After Day 2 of the 11 day bombing campaign and despite the threat of court-martial, many pilots ignored some of the non-sensical planning orders to improve mission success and survivability. Nevertheless, Linebacker II resulted in staggering losses.

The North Vietnamese returned to the peace talks and an agreement to end the war was finally signed. (ed. note: An agreement largely ignored subsequently by North Vietnam.) The air battle swung back and forth between what appeared to be certain American victory, to what appeared to be a North Vietnamese victory and finally, to an ambiguous ending.

The author is a retired Air Force pilot who served multiple tours in Vietnam, flying F-4’s. The book has been meticulously researched, and its riveting account of Linebacker II holds the reader’s attention.

“From the Bookshelf” will be a recurring series of book reviews that will appear in the
VFW Post #8870 newsletter from time to time. This review was written by Fred Apgar.

From the Book Shelf

Abandoned in Place by Lynn M. O’Shea

Abandoned in Place by Lynn M. O’Shea

Probably few people have ever heard of Lynn O’Shea. Lynn devoted much of her adult life as an advocate for families of United States servicemen missing and unaccounted for from the Vietnam War. At the time of her death, Lynn served as the Director of Research for the National Alliance of Families for the Return of America’s Servicemen. This organization is the only national POW/MIA advocacy group that represents families from all past conflicts.

Ever since the end of America’s involvement in the Vietnam War, a question has lingered. Did the United States government, either knowingly or unwittingly, abandon members of our Armed Forces to prison camps in Southeast Asia after the Vietnam War? Lynn was not related to a POW or MIA serviceman. Instead she took an interest in the case of Staff Sergeant John Jakovic, whose POW/MIA bracelet she wore.

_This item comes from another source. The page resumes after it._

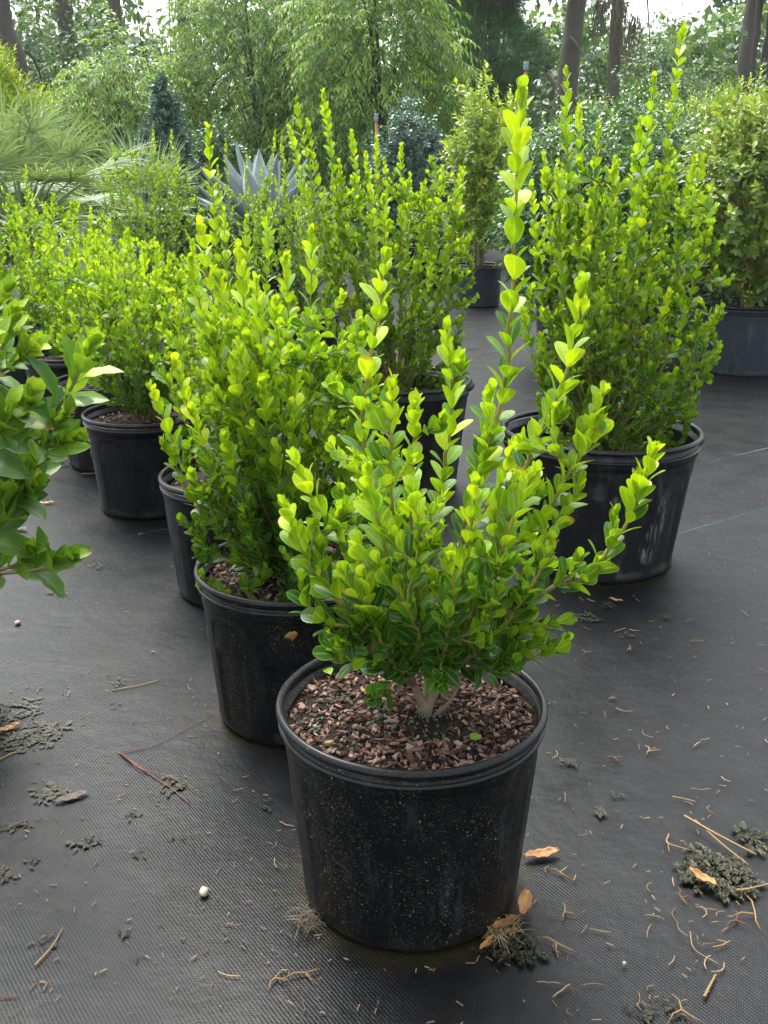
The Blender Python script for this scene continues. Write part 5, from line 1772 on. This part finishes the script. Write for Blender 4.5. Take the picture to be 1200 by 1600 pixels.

The book, Abandoned in Place is the result of her years of meticulous and tireless research to answer the question.

Lynn assembled an impressive array of documentation on her subject. The material included documents that have been declassified and obtained through the Freedom of Information Act (FOIA) from agencies such as the Joint Special Operations Command (JSOC), National Reconnaissance Office (NRO), Defense Mapping Agency (DMA), and the National Security Council (NSC). Interestingly, the Central Intelligence Agency (CIA), which played a significant role in operations to “investigate” the issue, refused to cooperate. The book has been meticulously footnoted and annotated and includes numerous documents, maps, photographs, and drawings that support the facts she presents regarding the issue of warriors left behind.

There is much in the book that will shock the reader. You will read about:

  • Pham Louang prison camp in the remote hills of Laos near the village of Nhom Marrott;
  • Operation Pocket Change, a failed and inept CIA operation to discover the secrets of Pham Louang;
  • Continual faulty intelligence that led to the “mindset to debunk” thousands of live sightings reports;
  • Internecine fighting between and among various intelligence agencies;
  • The flawed hearings of the Senate Select Committee on POW’s and MIA’s;
  • The motivation behind Senators McCain and Kerry to aggressively conclude no Americans were left behind;
  • The decision to place the remains of a Vietnam Unknown in the Tomb of the Unknown Soldier despite compelling evidence as to the identity of the remains, and then, subsequently, removing the remains of Air Force Lt. Michael J. Blassie; and
  • The ineptness of the Joint POW/MIA Accounting Command.

Thanks to the steadfast efforts of Lynn O’Shea, our nation now has a much clearer understanding of how and why the U.S. Government left men behind. Abandoned in Place provides the reader with a riveting account of the ineptitude, lies, cover-up, and deceptions made by officials who, seemingly, valued their careers more than the men who were willing to sacrifice their lives for the country they loved.